Nothing should be output except the lines from the one containing "The Blender Python" through the one containing "hillside', 'scrub', None, 'stuff')", both ends included, each repeated exactly.
=======
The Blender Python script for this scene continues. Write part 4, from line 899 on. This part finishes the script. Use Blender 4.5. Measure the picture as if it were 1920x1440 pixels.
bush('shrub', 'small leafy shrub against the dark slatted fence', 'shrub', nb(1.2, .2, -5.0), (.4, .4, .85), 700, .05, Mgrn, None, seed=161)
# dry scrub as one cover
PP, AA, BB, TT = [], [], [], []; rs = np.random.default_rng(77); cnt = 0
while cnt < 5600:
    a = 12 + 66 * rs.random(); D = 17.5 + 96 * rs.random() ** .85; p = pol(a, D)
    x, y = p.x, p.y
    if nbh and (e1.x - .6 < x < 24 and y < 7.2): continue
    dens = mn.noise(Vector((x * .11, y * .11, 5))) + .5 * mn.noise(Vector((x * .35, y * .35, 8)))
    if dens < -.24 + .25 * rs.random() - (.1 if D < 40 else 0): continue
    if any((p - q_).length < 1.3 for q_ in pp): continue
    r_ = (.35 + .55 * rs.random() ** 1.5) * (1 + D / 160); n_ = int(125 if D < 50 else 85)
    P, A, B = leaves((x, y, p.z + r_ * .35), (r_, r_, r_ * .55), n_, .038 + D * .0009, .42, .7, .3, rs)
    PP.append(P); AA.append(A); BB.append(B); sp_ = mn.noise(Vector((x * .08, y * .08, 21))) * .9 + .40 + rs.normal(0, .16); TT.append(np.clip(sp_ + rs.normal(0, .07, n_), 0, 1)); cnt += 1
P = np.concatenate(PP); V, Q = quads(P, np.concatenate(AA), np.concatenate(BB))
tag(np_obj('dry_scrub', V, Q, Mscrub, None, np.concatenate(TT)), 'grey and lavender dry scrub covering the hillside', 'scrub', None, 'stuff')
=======
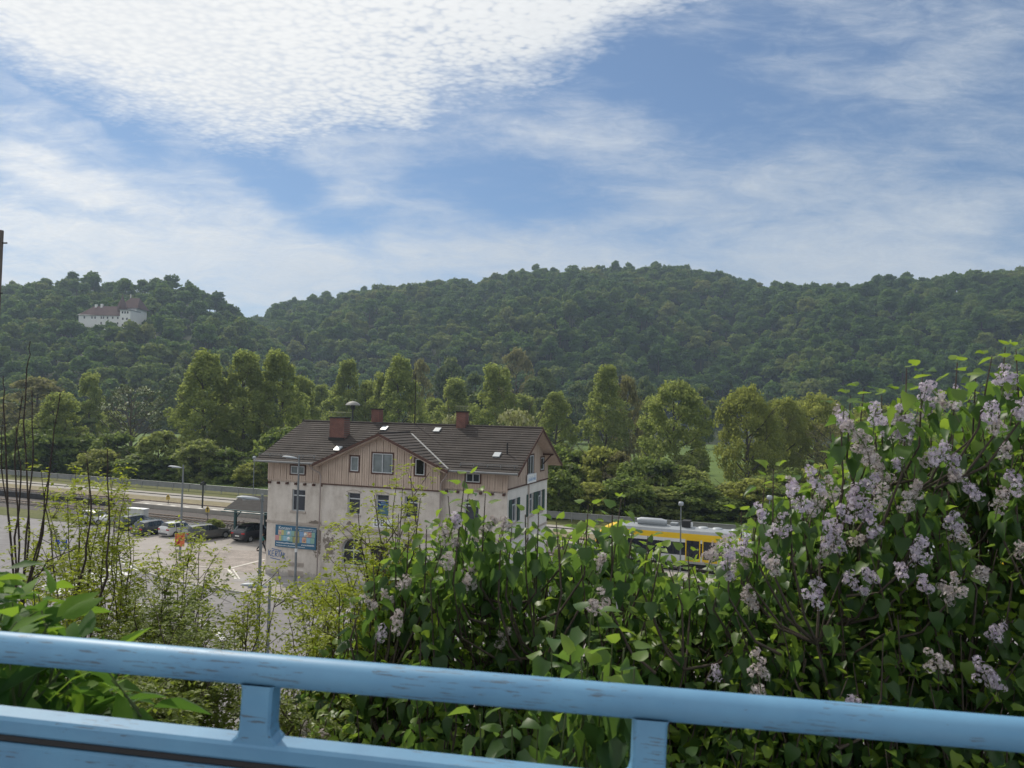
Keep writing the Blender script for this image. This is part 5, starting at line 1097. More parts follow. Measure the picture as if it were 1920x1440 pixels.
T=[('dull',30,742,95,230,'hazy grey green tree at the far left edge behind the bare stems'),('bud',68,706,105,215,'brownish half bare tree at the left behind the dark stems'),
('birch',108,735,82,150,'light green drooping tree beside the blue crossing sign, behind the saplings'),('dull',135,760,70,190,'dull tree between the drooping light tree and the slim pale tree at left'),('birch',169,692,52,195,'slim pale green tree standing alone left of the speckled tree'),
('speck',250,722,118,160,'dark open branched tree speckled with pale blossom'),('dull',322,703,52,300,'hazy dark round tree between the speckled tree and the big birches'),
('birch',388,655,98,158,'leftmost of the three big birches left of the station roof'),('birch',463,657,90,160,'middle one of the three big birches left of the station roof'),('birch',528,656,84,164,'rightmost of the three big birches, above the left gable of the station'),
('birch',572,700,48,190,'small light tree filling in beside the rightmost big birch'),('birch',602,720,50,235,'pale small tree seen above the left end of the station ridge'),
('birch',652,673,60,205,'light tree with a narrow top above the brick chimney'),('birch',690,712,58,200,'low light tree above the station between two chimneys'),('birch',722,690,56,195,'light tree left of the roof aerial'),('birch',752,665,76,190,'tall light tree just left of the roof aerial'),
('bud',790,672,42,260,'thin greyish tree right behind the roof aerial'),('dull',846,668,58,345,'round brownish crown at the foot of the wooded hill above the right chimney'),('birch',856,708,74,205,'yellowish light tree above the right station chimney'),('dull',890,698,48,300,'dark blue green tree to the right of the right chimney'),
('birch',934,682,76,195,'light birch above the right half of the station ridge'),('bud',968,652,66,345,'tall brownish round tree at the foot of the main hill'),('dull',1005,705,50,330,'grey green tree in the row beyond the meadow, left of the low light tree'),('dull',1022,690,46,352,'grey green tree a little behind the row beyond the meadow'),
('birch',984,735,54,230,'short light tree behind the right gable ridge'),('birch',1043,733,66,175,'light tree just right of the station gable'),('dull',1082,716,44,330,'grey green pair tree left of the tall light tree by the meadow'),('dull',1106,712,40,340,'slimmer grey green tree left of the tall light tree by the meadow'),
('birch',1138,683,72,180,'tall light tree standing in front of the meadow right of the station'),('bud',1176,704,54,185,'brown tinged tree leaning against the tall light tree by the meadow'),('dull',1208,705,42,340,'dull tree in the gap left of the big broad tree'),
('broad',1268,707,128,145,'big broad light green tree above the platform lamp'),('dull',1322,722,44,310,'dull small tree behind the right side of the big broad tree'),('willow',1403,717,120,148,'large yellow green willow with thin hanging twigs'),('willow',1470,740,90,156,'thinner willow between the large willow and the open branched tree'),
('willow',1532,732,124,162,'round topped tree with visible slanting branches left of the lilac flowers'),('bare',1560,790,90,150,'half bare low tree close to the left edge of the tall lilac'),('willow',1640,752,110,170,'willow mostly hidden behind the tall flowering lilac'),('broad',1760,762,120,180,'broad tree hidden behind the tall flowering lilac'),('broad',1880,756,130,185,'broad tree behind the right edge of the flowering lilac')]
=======
→ **SOLVED PROBLEM**
The Blender Python script for this scene continues. Write part 4, from line 899 on. This part finishes the script. Use Blender 4.5. Measure the picture as if it were 1920x1440 pixels.
bush('shrub', 'small leafy shrub against the dark slatted fence', 'shrub', nb(1.2, .2, -5.0), (.4, .4, .85), 700, .05, Mgrn, None, seed=161)
# dry scrub as one cover
PP, AA, BB, TT = [], [], [], []; rs = np.random.default_rng(77); cnt = 0
while cnt < 5600:
    a = 12 + 66 * rs.random(); D = 17.5 + 96 * rs.random() ** .85; p = pol(a, D)
    x, y = p.x, p.y
    if nbh and (e1.x - .6 < x < 24 and y < 7.2): continue
    dens = mn.noise(Vector((x * .11, y * .11, 5))) + .5 * mn.noise(Vector((x * .35, y * .35, 8)))
    if dens < -.24 + .25 * rs.random() - (.1 if D < 40 else 0): continue
    if any((p - q_).length < 1.3 for q_ in pp): continue
    r_ = (.35 + .55 * rs.random() ** 1.5) * (1 + D / 160); n_ = int(125 if D < 50 else 85)
    P, A, B = leaves((x, y, p.z + r_ * .35), (r_, r_, r_ * .55), n_, .038 + D * .0009, .42, .7, .3, rs)
    PP.append(P); AA.append(A); BB.append(B); sp_ = mn.noise(Vector((x * .08, y * .08, 21))) * .9 + .40 + rs.normal(0, .16); TT.append(np.clip(sp_ + rs.normal(0, .07, n_), 0, 1)); cnt += 1
P = np.concatenate(PP); V, Q = quads(P, np.concatenate(AA), np.concatenate(BB))
tag(np_obj('dry_scrub', V, Q, Mscrub, None, np.concatenate(TT)), 'grey and lavender dry scrub covering the hillside', 'scrub', None, 'stuff')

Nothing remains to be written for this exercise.